The political case for the War on Drugs has always been intuitive. “Drugs are bad” has trumped practical concerns. But the actual, responsible case for the political crusade has depended upon some concept of “social cost.”

Now that marijuana is being legalized state by state, the case against the greater War on Drugs is being taken seriously — enough to rethink all varieties of costs. Indeed, many now see the opioid epidemic as being driven, in part, by the War on Drugs, and not just as an excuse for a stronger crackdown.

Nevertheless, coming to some accounting — especially “social cost” accounting — remains difficult. This is especially true so long as its effects on freedom and the rule of law do not get figured in.

Somewhat surprisingly, even the budgetary effects of legalization have proven a bit tricky.

So it is welcome to read Harvard economist Jeffrey Miron’s study of marijuana legalization as it has occurred in the states of Washington, Oregon, and Colorado. He compares results of legalization with the predictions he had made eight years ago, in a previous Cato Institute study. It turns out that while tax revenues are far greater than expected, law enforcement costs have not gone down.
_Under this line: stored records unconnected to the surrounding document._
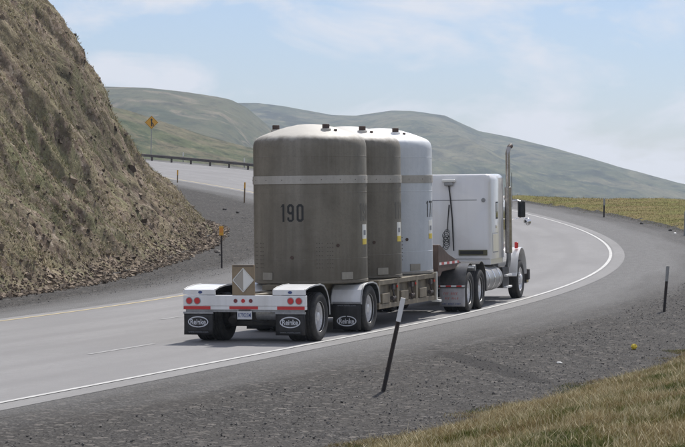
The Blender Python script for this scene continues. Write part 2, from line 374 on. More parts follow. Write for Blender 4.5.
def hill_mat():
    m = mat('rocky_slope', (.15,.12,.09), .95, spec=.1)
    a = noise(m, .35, 6, .65, dist=.4); b = noise(m, 1.6, 7, .7, sc=(1,1,.45)); g = noise(m, 7, 5, .75); gr = noise(m, .22, 4, .6)
    vv = nd(m, 'ShaderNodeTexVoronoi'); vv.inputs['Scale'].default_value = 6.5
    t = nd(m, 'ShaderNodeTexCoord'); lk(m, t.outputs['Object'], vv.inputs['Vector'])
    s1 = nd(m, 'ShaderNodeSeparateColor'); lk(m, vv.outputs['Color'], s1.inputs[0])
    rock = ramp(m, s1.outputs[0], [(0, (.12,.088,.066)), (.5, (.21,.158,.120)), (.85, (.30,.24,.19)), (1, (.42,.35,.28))])
    dry = ramp(m, g, [(.3, (.20,.165,.10)), (.7, (.43,.37,.25))]); green = ramp(m, g, [(.3, (.12,.125,.06)), (.7, (.25,.245,.14))])
    veg = mixc(m, ramp(m, gr, [(.42, (0,0,0)), (.6, (1,1,1))]), dry, green)
    c = mixc(m, ramp(m, b, [(.42, (0,0,0)), (.56, (1,1,1))]), rock, veg)
    c = mixc(m, ramp(m, a, [(.48, (0,0,0)), (.62, (.75,.75,.75))]), c, rock)
    dk_ = noise(m, .9, 6, .7, dist=.8, sc=(1,1,.6)); c = mixc(m, ramp(m, dk_, [(.36, (.75,.75,.75)), (.48, (0,0,0))]), c, (.080,.064,.045))
    d2 = noise(m, .20, 5, .6, dist=.5, sc=(1,1,1)); c = mixc(m, ramp(m, d2, [(.42, (.45,.45,.45)), (.56, (0,0,0))]), c, (.10,.084,.058))
    lk(m, c, bsdf(m).inputs['Base Color']); bump(m, g, .9, .10); return m
M['hill'] = hill_mat()
def meadow_mat():
    m = mat('meadow_grass', (.15,.14,.05), .95, spec=.1)
    a = noise(m, .25, 5, .65, sc=(1,1,1)); b = noise(m, 3.5, 5, .75)
    c = mixc(m, ramp(m, a, [(.38, (0,0,0)), (.62, (1,1,1))]), ramp(m, b, [(.3, (.14,.095,.045)), (.7, (.26,.205,.09))]), ramp(m, b, [(.3, (.10,.105,.03)), (.7, (.21,.20,.06))]))
    lk(m, c, bsdf(m).inputs['Base Color']); bump(m, b, .9, .10); return m
M['meadow'] = meadow_mat()
def far_mat(name, c0, c1, c2, sc=.004):
    m = mat(name, c0, .95, spec=.05)
    a = noise(m, sc, 9, .66, dist=.8); b = noise(m, sc * 3.2, 8, .70, dist=.6, sc=(1,.5,1)); d = noise(m, sc*11, 7, .75, sc=(1,.6,1)); e = noise(m, sc*1.7, 6, .6, dist=1.0, sc=(1,.35,1.5))
    c = mixc(m, ramp(m, a, [(.44, (0,0,0)), (.56, (1,1,1))]), c0, c1)
    c = mixc(m, ramp(m, b, [(.52, (0,0,0)), (.62, (1,1,1))]), c, c2)
    dk = tuple(v * .30 for v in c0)
    c = mixc(m, ramp(m, e, [(.56, (0,0,0)), (.66, (.8,.8,.8))]), c, dk)
    c = mixc(m, ramp(m, d, [(.52, (0,0,0)), (.64, (.8,.8,.8))]), c, dk)
    h_ = noise(m, sc*45, 5, .8); c = mixc(m, ramp(m, h_, [(.54, (0,0,0)), (.66, (.75,.75,.75))]), c, dk)
    c = mixc(m, ramp(m, d, [(.34, (.55,.55,.55)), (.46, (0,0,0))]), c, tuple(v*1.7 for v in c1))
    lk(m, c, bsdf(m).inputs['Base Color']); return m
M['far_green'] = far_mat('green_far_slope', (.088,.100,.048), (.145,.128,.078), (.052,.070,.034), .016)
M['far_brown'] = far_mat('brown_far_slope', (.112,.108,.056), (.058,.068,.032), (.21,.175,.115), .0075)
M['far_blue'] = far_mat('olive_far_slope', (.090,.096,.046), (.150,.136,.078), (.036,.044,.026), .0055)
M['stone'] = tint_mat('loose_stone', [(0, (.085,.081,.078)), (.6, (.135,.129,.123)), (1, (.27,.258,.246))])
M['scree'] = tint_mat('scree_stone', [(0, (.07,.052,.038)), (.6, (.18,.138,.098)), (1, (.36,.29,.22))])
M['straw'] = tint_mat('grass_blades', [(0, (.09,.12,.028)), (.30, (.18,.19,.05)), (.5, (.26,.215,.08)), (.68, (.24,.145,.065)), (.82, (.35,.28,.14)), (1, (.66,.58,.38))])
M['meadow_blades'] = tint_mat('meadow_blades', [(0, (.17,.18,.05)), (.35, (.22,.215,.07)), (.6, (.26,.225,.085)), (.82, (.27,.20,.085)), (1, (.36,.31,.17))])
M['tuft'] = tint_mat('slope_tufts', [(0, (.11,.12,.055)), (.35, (.225,.22,.115)), (.7, (.36,.31,.185)), (1, (.58,.50,.34))])
M['paint_white'] = weathered('white_road_paint', (.58,.58,.57), (.36,.36,.35), 2.2, .8, 0, (.40,.80), False)
M['paint_thin'] = weathered('worn_white_road_paint', (.42,.42,.42), (.28,.28,.28), 3.5, .85, 0, (.35,.70), False)
M['paint_yellow'] = weathered('yellow_road_paint', (.55,.44,.22), (.38,.34,.25), 2.5, .8, 0, (.40,.80), False)

# ------------------------------------------------------------------ road frame: s metres along, t metres right of the right edge line
KV = 1.23e-4; RR = 200.0; CX, CY = -188.4, 117.0; H0 = R(19)
PX, PY = CX + RR * math.cos(H0), CY - RR * math.sin(H0)
def elev(s):
    s = np.maximum(np.asarray(s, float) - 9, 0); c = 132.0
    return np.where(s < c, KV*s*s, KV*c*c + 2*KV*c*(s-c) - .00005*(s-c)**2)
def road_z(s, t): return elev(s) + .03 * np.clip(t, -12, 0)
def st_xy(s, t):
    s = np.asarray(s, float); t = np.asarray(t, float)
    a = H0 - s / RR
    x = np.where(s <= 0, PX + s*math.sin(H0) + t*math.cos(H0), CX + (RR+t)*np.cos(a))
    y = np.where(s <= 0, PY + s*math.cos(H0) - t*math.sin(H0), CY - (RR+t)*np.sin(a))
    return x, y
def smooth01(x): x = np.clip(x, 0, 1); return x*x*(3-2*x)
def outer_edge(s):      # where the gravel ends and the grass begins
    return np.interp(s, [-60, -19, -11, -6, 0, 20, 45, 60, 80, 92, 104, 200], [5.6, 6.45, 6.9, 7.1, 6.75, 6.7, 5.4, 4.8, 4.4, 4.0, 3.4, 3.4])
def drop_t(s): return np.interp(s, [40, 70, 82, 92, 100, 106, 114, 400], [60, 30, 22, 16, 11, 7.5, 2.4, 2.2])
def ground_z(s, t):
    z = road_z(s, t)
    near = 1 - smooth01((s - 15) / 40)
    e = outer_edge(s)
    z = z + np.maximum(t - e, 0) * (.21*near + .052*(1-near))
    z = z - .03*np.maximum(t - 2.5, 0)*near*.0
    d = np.maximum(t - drop_t(s), 0)
    z = z - .45 * np.maximum(d - .5, 0)
    far = np.maximum(t - 60, 0); z = z - far*.3
    return np.maximum(z, -45)
def gz(s, t): return float(ground_z(np.array(s, float), np.array(t, float)))
def P(s, t, dz=0.0):
    x, y = st_xy(s, t); return Vector((float(x), float(y), gz(s, t) + dz))

def loft(name, ss, ts, zf, material, uv=True, smooth=True):
    S, T = np.meshgrid(ss, ts, indexing='ij'); X, Y = st_xy(S, T); Z = zf(S, T, X, Y)
    n, k = S.shape; V = np.stack([X, Y, Z], -1).reshape(-1, 3)
    i = np.arange(n*k).reshape(n, k); F = np.stack([i[:-1,:-1], i[:-1,1:], i[1:,1:], i[1:,:-1]], -1).reshape(-1, 4)[:, ::-1]
    o = np_mesh(name, V, F, material, smooth=smooth); me = o.data
    if uv:
        l = me.uv_layers.new(name='st'); vi = np.empty(len(me.loops), np.int32); me.loops.foreach_get('vertex_index', vi)
        U = np.stack([S.ravel()[vi], T.ravel()[vi]], 1).astype(np.float32); l.data.foreach_set('uv', U.ravel())
    if me.polygons[0].normal.z < 0: me.flip_normals()
    return o

s_far = np.concatenate([np.arange(-80, 0, 1.0), np.arange(0, 180, 1.0), np.arange(180, 300, 4.0)])
def zsheet(off): return lambda S, T, X, Y: road_z(S, T) + off
road = tag(loft('road', s_far, np.linspace(-10.75, .36, 24), zsheet(0), M['road']), kind='structure')
tag(loft('road_edge_strip', s_far, np.array([-.05, .18, .35]), lambda S, T, X, Y: road_z(S, T) + .004 + 0*X, M['road_edge']), kind='structure')
sa = np.arange(-80, 290, .5)
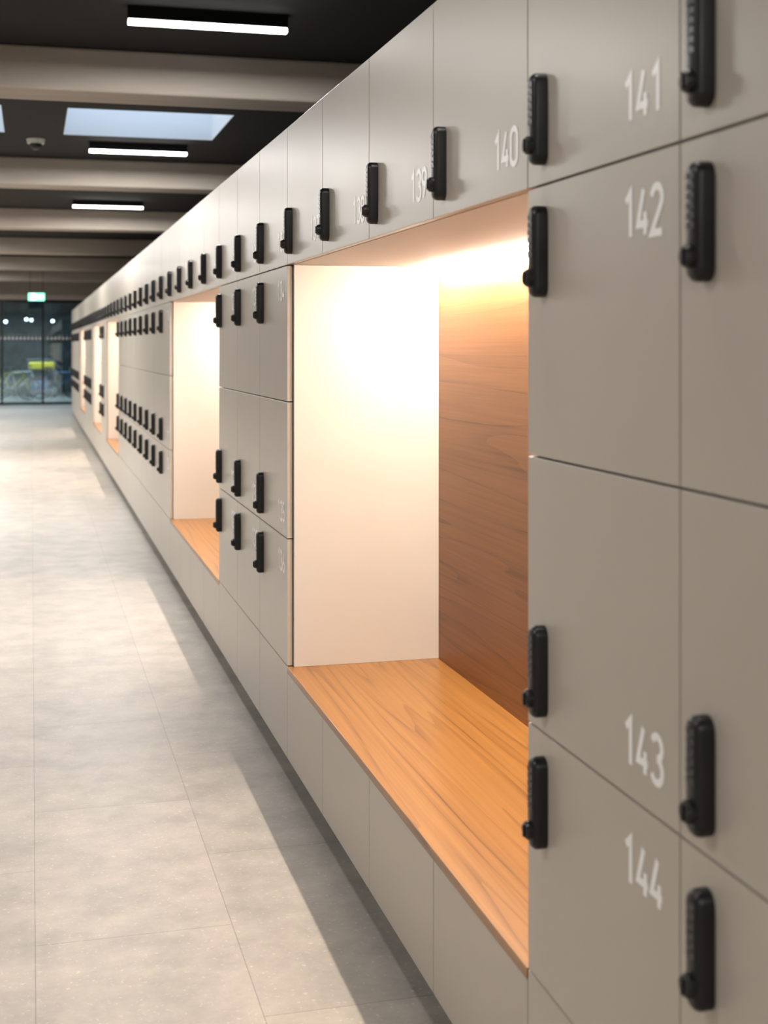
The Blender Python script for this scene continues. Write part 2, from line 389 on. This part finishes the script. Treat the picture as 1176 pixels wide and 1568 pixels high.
# bicycles parked in the lobby
M_tyre=mat('tyre_rubber',(.02,.02,.02),.7); M_steel=mat('spoke_steel',(.6,.62,.65),.3,.9)
def bike(x,y,r,col):
    e=empty('bicycle',(x,y,0)); e.rotation_euler=(0,0,r)
    m=MB(); R=.34
    for wx in(-.52,.52):
        m.torus((wx,0,R),(0,1,0),R-.018,.018,0)
        m.torus((wx,0,R),(0,1,0),R-.04,.008,1)
        m.cyl((wx,-.03,R),(0,1,0),.02,.06,12,1)
        for i in range(12):
            a=math.pi*2*i/12; m.tube((wx,0,R),(wx+(R-.04)*math.cos(a),0,R+(R-.04)*math.sin(a)),.0018,1,4)
    bb=(-.08,0,.28); st=(-.22,0,.78); hd=(.36,0,.80); hd2=(.39,0,.68)
    for a,b in((bb,st),(st,hd),(bb,hd2),(bb,(-.52,.05,R)),(bb,(-.52,-.05,R)),(st,(-.52,.05,R)),(st,(-.52,-.05,R)),(hd,hd2),(hd2,(.52,.05,R)),(hd2,(.52,-.05,R))): m.tube(a,b,.016,2)
    m.tube(st,(-.26,0,.90),.013,1); m.box(-.38,-.14,-.06,.06,.90,.95,0,.02)
    m.tube(hd,(.34,0,.95),.013,1); m.tube((.34,-.28,.97),(.34,.28,.97),.013,0)
    m.cyl((-.08,-.05,.28),(0,1,0),.09,.01,20,1); m.tube((-.08,-.06,.28),(.04,-.06,.16),.01,1); m.tube((-.08,.06,.28),(-.20,.06,.40),.01,1)
    m.box(.0,.09,-.14,-.06,.15,.17,0); m.box(-.25,-.16,.06,.14,.39,.41,0)
    m.obj('frame_and_wheels',[M_tyre,M_steel,mat('bike_paint',col,.3)],e)
bike(-.55,39.8,.5,(.75,.62,.03)); bike(.75,40.4,-.25,(.05,.2,.45)); bike(-.35,41.6,.15,(.6,.6,.6)); bike(-1.6,40.9,.3,(.5,.5,.5))
M_lampw=mat('lobby_lamp_glass',(.9,.9,.9),.3,emis=(.85,.95,1),estr=8)
for (lx,ly,lz) in((-.15,43.4,2.40),(.0,44.5,2.4),(-.75,42,2.3),(.65,43.4,2.35)):
    e=empty('lobby_pendant_lamp',(lx,ly,lz)); 
    m=MB(); m.cyl((0,0,.05),(0,0,1),.006,CZ-lz-.05,8,0); m.cyl((0,0,.04),(0,0,1),.05,.05,16,0,.02); m.obj('cord',[M_blk],e)
    bm=bmesh.new(); bmesh.ops.create_uvsphere(bm,u_segments=16,v_segments=8,radius=.05)
    me=bpy.data.meshes.new('globe'); bm.to_mesh(me); bm.free(); me.materials.append(M_lampw)
    for p in me.polygons: p.use_smooth=True
    d=bpy.data.objects.new('globe',me); scene.collection.objects.link(d); d.parent=e
L=bpy.data.lights.new('lobby_fill','AREA'); L.shape='RECTANGLE'; L.size=3; L.size_y=.2; L.energy=260; L.color=(.8,.92,1)  # unseen fill lamp with housing, added to brighten the lobby behind the glass
e=empty('lobby_fill_panel',(0,41,CZ)); lo=bpy.data.objects.new('lobby_fill',L); scene.collection.objects.link(lo); lo.parent=e; lo.location=(0,0,-.06)
m=MB(); m.box(-1.5,1.5,-.12,.12,-.05,0); m.obj('fill_panel_housing',[M_white],e)

# world
w=bpy.data.worlds.new('sky'); scene.world=w; w.use_nodes=True
bg=w.node_tree.nodes['Background']; bg.inputs[0].default_value=(.68,.76,.90,1); bg.inputs[1].default_value=3.0

# camera
cd=bpy.data.cameras.new('camera'); cam=bpy.data.objects.new('camera',cd); scene.collection.objects.link(cam)
cam.location=(0,0,1.58); cam.rotation_euler=(math.radians(90),0,-math.atan(540/2050))
cd.sensor_width=36; cd.lens=47.07; cd.shift_y=-255/1568; cd.clip_end=200; cd.clip_start=.02
cd.dof.use_dof=True; cd.dof.focus_distance=4.2; cd.dof.aperture_fstop=4.0
scene.camera=cam
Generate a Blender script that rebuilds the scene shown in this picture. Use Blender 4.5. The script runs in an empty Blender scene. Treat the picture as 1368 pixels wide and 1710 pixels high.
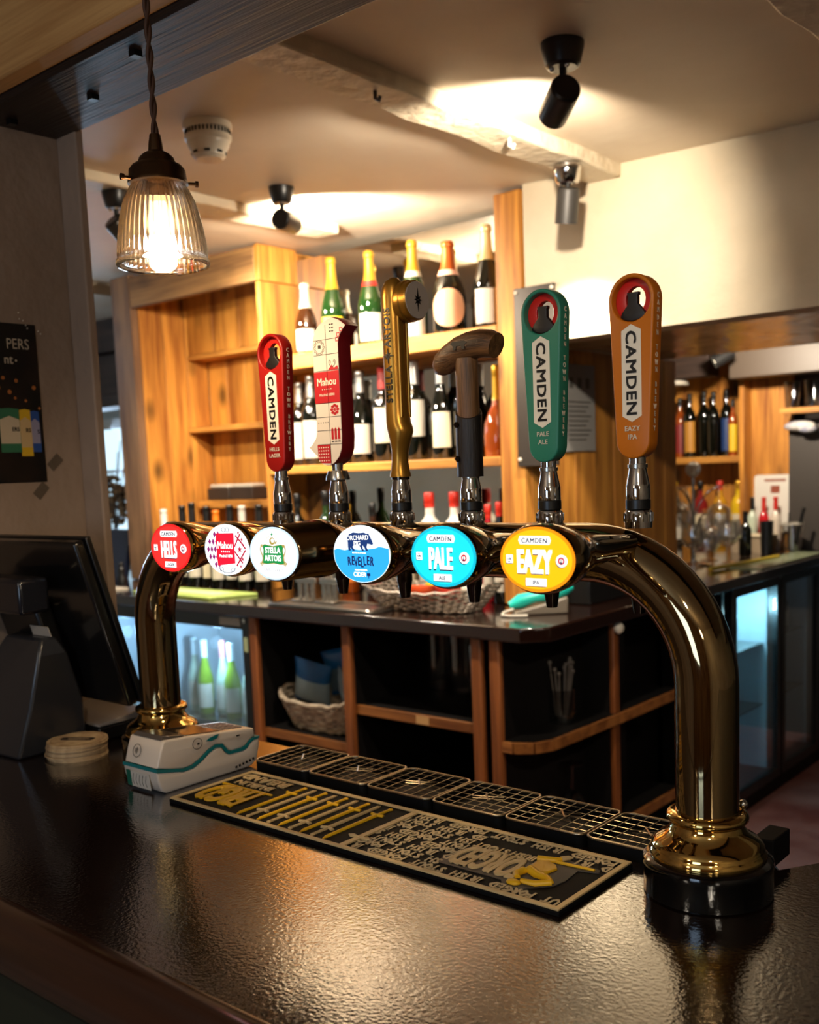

“Early experience suggests that governments will reallocate rather than reduce those expenditures,” Miron writes. “That reallocation may be beneficial, but it does not have a direct effect on the budget deficit.”

On a federal level, though, we might expect greater savings. How? We could shut down whole bureaus.

Yet, achieving such savings would require progress on Washington’s biggest addiction:  spending.

This is Common Sense. I’m Paul Jacob.

 


Studies cited:

Jeffrey Miron, “The Budgetary Effects of Ending Drug Prohibition,” Cato Tax & Budget Bulletin, Number 83, July 23, 2018.

Jeffrey A. Miron and Katherine Waldock, “The Budgetary Impact of Ending Drug Prohibition,” Cato Institute white paper, September 27, 2010.